Spit Poetic Love and Life’s Shit Splits


Be the love you want to give
Give love to live life
Let love dissipate strife
Let love give and get love
Love who you’re with
If you can’t be with whom you love
Give it all you’ve got
A pep talk on love
Be who you want to love
Wish you’d stop shoving me away
A voice from above
My true love
Live the love you want to give
Be the love you want to get
See love I give
Give love I get
Be the love I see
Give the love I want to be
Can’t control thoughts and feelings that come through me
Can control what I do about them
Can’t be who you expect me to be
Can only be who I am

I am talking to the framer, Igball, when artist lady interrupts my flow.
Artist lady says, “Hey wait, you’re speaking about the artist guy, the one with the scars across his face.”
Oh my, I say to myself in my head.
Aloud I reply, “He’d be so angry to have you define him that way, ‘by scars that line his face.’”
“How’d you meet?” asked Igball.
“I went to meet him to watch him paint. Guards chased him away from the sidewalk where he painted. I wanted him to paint where he wanted to, and he asked me to speak to the guards. So I spoke to them to protect his rights.”
“Another guard came to talk to me, not the one who’d chased Enrico away. He said, ‘I saw you earlier painting on the street when I came to work. I recognized you by your scars.’
“Enrico went off. ‘You recognized me by my scars. How are my scars relevant to this situation? Now I know you’re violating my human rights.’ I didn’t see his scars. I looked into his eyes. His eyes looking back into mine mesmerized me. It wasn’t until the guard pointed them out that I saw his scars.”
“Oh I do hope you won’t tell him what I said,” artist lady said, “I just wanted to identify him. He’s very beautiful.” She said, “Gorgeous, don’t get me wrong.

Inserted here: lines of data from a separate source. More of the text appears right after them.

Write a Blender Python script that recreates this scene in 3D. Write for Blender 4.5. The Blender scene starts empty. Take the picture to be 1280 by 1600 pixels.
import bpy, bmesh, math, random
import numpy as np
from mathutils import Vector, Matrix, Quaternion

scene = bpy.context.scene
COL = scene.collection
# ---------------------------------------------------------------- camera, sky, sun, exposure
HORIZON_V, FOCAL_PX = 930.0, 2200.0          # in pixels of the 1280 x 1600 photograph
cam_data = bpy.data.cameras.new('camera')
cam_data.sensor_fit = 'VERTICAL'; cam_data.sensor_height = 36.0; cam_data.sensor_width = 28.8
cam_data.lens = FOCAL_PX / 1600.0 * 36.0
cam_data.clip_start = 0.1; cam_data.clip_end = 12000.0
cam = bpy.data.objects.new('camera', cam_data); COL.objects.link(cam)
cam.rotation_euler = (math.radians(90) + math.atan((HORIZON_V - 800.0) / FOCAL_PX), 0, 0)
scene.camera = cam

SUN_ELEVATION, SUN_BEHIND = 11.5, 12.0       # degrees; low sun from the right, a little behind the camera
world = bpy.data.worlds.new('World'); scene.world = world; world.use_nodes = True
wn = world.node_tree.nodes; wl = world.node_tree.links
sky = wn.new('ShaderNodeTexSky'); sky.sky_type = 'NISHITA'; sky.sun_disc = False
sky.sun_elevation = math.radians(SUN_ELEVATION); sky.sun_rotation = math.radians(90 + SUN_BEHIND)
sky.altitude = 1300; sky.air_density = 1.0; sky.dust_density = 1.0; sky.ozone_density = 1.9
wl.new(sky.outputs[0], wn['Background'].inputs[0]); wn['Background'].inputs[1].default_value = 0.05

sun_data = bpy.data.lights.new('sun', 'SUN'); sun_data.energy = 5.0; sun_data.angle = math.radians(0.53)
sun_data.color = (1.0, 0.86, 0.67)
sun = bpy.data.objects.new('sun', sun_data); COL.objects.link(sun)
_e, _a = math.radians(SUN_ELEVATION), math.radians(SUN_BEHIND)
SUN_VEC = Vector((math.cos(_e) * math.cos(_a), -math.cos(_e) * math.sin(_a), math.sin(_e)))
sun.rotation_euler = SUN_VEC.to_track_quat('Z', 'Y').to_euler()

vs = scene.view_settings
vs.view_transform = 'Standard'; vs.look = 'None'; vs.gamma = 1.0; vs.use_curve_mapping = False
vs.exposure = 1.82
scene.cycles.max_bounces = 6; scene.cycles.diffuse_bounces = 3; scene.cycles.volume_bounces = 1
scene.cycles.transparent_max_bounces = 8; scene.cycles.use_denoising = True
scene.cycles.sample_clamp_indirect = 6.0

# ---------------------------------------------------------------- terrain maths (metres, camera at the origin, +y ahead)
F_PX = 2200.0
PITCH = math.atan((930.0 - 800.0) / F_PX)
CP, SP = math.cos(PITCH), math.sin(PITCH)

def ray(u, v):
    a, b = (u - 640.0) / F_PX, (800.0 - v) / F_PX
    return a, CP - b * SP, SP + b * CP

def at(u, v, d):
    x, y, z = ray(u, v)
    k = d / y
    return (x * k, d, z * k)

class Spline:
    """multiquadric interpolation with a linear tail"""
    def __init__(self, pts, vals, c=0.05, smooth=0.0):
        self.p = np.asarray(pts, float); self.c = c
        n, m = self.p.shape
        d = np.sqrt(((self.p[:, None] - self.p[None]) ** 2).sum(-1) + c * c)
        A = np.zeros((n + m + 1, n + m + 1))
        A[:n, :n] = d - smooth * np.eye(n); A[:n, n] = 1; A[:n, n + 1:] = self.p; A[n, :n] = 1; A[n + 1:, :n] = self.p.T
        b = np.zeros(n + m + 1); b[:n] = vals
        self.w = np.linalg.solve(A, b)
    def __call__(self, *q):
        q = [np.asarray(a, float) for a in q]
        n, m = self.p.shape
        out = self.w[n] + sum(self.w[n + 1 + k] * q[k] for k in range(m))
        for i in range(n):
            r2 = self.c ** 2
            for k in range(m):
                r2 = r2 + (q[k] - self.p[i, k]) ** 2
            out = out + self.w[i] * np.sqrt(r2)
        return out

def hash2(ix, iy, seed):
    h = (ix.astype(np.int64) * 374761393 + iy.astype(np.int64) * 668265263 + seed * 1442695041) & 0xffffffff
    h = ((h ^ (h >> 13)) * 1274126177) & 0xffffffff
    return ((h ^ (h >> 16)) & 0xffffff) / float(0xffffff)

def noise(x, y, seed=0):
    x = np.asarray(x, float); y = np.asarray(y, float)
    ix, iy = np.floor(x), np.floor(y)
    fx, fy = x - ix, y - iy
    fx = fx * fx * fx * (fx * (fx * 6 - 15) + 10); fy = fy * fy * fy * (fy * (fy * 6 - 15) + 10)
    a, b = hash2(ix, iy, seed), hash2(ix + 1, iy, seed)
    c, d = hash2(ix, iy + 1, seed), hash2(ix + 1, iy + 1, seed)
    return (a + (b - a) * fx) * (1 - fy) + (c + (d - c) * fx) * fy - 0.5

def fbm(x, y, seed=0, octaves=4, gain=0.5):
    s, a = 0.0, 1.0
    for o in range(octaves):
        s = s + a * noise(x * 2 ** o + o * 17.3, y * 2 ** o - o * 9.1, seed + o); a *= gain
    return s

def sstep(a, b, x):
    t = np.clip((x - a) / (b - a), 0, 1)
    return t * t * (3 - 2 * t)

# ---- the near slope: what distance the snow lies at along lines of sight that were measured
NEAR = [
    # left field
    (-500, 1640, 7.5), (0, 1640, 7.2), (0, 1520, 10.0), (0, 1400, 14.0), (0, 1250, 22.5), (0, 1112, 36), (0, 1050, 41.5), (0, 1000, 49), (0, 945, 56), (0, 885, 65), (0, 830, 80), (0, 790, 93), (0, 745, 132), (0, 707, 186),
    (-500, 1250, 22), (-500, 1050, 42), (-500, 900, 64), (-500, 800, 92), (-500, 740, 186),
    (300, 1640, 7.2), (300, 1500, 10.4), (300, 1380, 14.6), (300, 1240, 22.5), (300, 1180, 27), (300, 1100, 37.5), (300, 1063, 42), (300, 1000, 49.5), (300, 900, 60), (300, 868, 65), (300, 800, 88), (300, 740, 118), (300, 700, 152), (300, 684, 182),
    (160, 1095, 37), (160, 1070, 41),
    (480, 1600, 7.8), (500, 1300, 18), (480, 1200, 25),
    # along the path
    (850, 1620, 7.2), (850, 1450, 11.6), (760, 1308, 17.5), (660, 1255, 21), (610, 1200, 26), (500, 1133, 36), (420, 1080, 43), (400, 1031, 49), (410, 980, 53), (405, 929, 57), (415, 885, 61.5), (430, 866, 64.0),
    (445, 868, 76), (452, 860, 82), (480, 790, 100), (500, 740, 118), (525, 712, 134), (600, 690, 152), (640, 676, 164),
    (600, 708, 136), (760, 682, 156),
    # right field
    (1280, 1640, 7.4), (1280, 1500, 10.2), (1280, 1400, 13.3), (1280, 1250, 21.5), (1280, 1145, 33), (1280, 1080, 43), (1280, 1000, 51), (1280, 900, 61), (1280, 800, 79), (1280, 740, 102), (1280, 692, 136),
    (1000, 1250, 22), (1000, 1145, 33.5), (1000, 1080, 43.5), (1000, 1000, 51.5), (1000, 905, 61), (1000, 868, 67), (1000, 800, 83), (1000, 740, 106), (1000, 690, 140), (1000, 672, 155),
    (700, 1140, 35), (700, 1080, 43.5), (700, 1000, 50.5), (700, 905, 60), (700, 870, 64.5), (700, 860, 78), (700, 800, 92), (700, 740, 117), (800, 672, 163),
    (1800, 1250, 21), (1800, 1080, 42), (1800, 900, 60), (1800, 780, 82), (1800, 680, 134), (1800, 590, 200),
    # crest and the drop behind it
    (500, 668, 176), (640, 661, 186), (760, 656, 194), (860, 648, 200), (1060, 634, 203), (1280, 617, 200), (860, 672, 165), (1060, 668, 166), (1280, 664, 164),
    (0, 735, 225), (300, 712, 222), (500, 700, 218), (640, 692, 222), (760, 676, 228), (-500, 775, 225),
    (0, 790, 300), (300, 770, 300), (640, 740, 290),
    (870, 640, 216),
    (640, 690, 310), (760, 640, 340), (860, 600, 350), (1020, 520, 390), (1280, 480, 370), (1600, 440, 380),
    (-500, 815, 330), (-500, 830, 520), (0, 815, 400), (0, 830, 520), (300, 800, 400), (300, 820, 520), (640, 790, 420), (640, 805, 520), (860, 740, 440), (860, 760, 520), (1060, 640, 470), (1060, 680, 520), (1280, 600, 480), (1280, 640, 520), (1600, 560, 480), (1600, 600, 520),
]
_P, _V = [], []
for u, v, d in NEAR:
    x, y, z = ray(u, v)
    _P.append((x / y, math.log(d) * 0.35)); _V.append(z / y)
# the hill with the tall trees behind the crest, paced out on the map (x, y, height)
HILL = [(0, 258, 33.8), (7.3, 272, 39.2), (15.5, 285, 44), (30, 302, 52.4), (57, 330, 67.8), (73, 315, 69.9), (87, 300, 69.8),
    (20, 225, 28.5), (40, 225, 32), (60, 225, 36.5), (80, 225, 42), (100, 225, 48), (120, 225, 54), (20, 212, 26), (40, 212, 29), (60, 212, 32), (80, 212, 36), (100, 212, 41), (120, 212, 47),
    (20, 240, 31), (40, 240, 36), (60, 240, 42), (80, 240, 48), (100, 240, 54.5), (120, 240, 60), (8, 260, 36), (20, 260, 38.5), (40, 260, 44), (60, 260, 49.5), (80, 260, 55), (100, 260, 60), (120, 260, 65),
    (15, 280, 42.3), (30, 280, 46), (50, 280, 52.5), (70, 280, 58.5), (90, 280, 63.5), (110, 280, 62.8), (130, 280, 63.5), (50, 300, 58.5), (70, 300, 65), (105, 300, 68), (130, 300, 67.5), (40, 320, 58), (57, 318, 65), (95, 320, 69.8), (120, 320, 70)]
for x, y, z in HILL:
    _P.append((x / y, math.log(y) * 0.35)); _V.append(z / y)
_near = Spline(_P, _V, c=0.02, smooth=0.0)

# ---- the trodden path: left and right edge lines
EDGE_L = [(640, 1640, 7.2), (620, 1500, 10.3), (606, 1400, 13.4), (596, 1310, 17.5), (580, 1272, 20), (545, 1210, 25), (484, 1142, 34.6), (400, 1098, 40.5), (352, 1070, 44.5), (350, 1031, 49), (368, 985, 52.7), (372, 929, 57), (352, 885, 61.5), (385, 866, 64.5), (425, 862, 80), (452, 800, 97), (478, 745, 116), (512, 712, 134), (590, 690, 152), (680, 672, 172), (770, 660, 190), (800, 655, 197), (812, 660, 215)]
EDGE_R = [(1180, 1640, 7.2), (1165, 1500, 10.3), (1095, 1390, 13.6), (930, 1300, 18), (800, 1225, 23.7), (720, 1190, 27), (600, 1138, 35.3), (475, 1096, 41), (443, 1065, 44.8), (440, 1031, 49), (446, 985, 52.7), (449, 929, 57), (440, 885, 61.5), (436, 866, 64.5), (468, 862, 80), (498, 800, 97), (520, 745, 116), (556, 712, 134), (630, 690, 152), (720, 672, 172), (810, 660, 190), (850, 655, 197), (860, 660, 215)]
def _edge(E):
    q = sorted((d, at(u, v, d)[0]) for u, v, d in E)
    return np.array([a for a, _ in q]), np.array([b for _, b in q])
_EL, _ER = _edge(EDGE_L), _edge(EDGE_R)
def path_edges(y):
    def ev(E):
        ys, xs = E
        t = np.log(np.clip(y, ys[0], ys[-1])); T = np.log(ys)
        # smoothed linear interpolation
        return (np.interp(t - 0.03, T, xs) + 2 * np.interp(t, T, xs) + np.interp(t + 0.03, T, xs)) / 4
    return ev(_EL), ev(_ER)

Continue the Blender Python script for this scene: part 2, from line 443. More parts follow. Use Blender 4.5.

Then I went home and cried all night.”
I listened to her, looked in her eyes and died a little more inside.
“You’d cry more if you were me,” I said.  “He has a mean streak. He told me, ‘Blame my parents who abused me.’ I want to report his father and mother for abuse but every state has different laws, and in Los Angeles, it’s too late to report. They got away with it. I hang out with him and he gets angry very easy, every little thing sets him off, becomes an offense. If he heard you now he’d get very angry like he did when the guard said he recognized him by his scars.”
“Well, please don’t tell him,” she pleaded.
I wrote it all here instead.
Igball stared in my eyes and saw me, ‘the me’ who I feel I am.